Among the records below, find each line that includes the string "script" and copy it.

▶ _Data for this exercise_
---------------

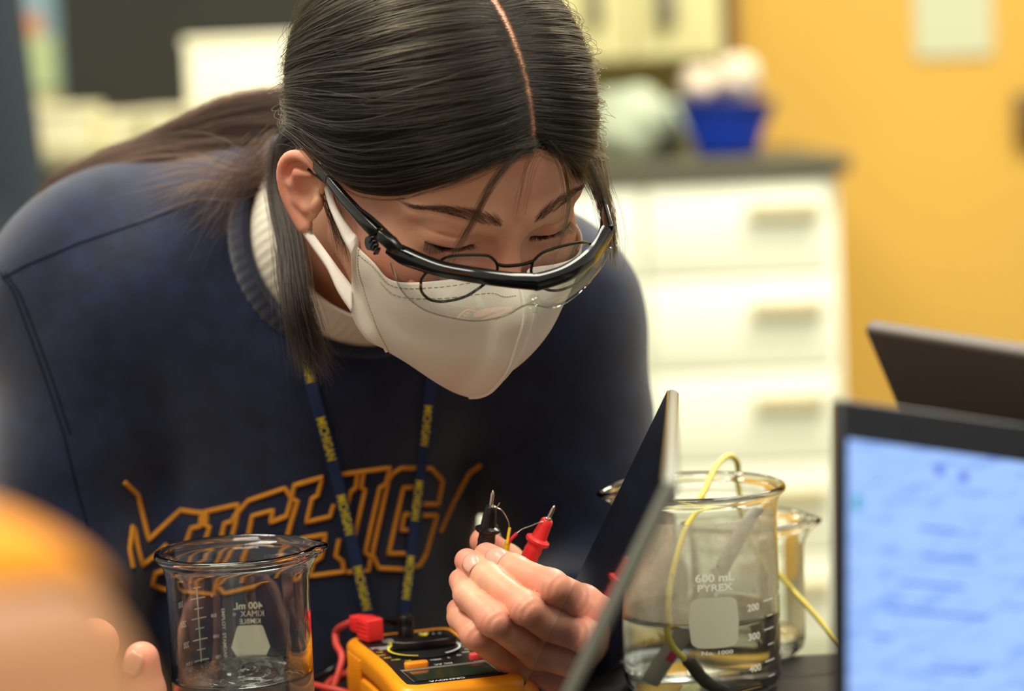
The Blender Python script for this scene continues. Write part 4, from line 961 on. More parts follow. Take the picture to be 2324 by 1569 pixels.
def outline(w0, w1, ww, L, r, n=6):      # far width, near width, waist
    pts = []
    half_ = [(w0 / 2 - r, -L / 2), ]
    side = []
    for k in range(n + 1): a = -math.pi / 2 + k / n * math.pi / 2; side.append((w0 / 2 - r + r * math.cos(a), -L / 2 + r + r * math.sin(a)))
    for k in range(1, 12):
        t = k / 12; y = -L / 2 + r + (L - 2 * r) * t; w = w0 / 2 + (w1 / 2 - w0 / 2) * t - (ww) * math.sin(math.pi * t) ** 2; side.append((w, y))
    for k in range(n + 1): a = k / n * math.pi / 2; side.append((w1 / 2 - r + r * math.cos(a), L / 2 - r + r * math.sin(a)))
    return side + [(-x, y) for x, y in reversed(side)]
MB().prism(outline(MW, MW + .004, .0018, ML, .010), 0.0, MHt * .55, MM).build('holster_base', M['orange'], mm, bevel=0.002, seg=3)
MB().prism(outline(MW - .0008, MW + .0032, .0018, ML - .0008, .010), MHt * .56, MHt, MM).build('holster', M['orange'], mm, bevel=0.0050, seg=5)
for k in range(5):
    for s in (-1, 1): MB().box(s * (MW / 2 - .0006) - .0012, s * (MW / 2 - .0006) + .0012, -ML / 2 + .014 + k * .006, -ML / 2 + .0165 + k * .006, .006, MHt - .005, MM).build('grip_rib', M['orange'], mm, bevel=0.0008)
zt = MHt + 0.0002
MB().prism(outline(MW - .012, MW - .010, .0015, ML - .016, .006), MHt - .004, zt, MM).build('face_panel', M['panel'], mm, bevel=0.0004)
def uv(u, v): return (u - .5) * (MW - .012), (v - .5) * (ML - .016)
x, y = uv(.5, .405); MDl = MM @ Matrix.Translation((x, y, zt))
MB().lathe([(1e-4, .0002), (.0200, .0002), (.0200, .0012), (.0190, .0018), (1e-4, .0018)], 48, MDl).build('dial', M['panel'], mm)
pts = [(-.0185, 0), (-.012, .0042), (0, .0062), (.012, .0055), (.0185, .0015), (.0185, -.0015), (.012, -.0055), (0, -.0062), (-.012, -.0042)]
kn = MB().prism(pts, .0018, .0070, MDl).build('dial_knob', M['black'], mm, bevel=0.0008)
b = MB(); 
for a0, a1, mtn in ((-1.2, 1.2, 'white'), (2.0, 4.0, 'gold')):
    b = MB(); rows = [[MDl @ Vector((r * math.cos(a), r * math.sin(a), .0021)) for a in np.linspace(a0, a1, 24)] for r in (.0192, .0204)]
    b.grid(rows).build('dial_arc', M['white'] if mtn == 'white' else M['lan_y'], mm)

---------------

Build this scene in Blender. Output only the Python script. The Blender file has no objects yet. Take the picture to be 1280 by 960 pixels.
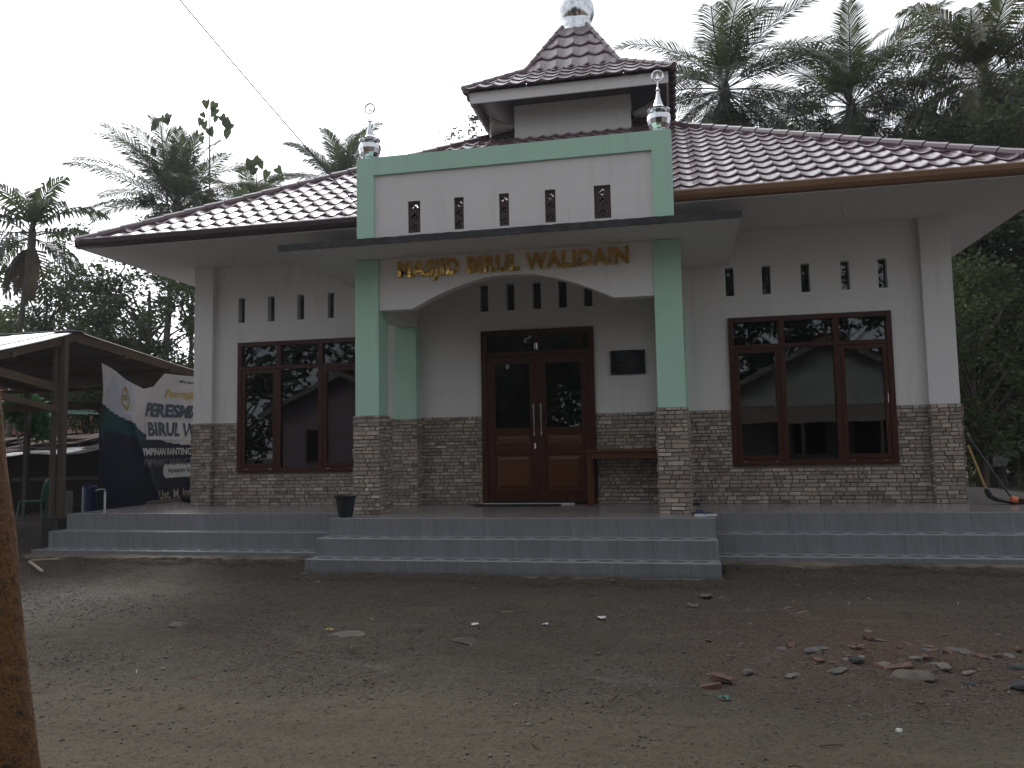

---------------

▶ _Solution to the problem_
The Blender Python script for this scene continues. Write part 4, from line 961 on. More parts follow. Take the picture to be 2324 by 1569 pixels.
Build this scene in Blender. Output only the Python script. The Blender file has no objects yet. Take the picture to be 1280 by 960 pixels.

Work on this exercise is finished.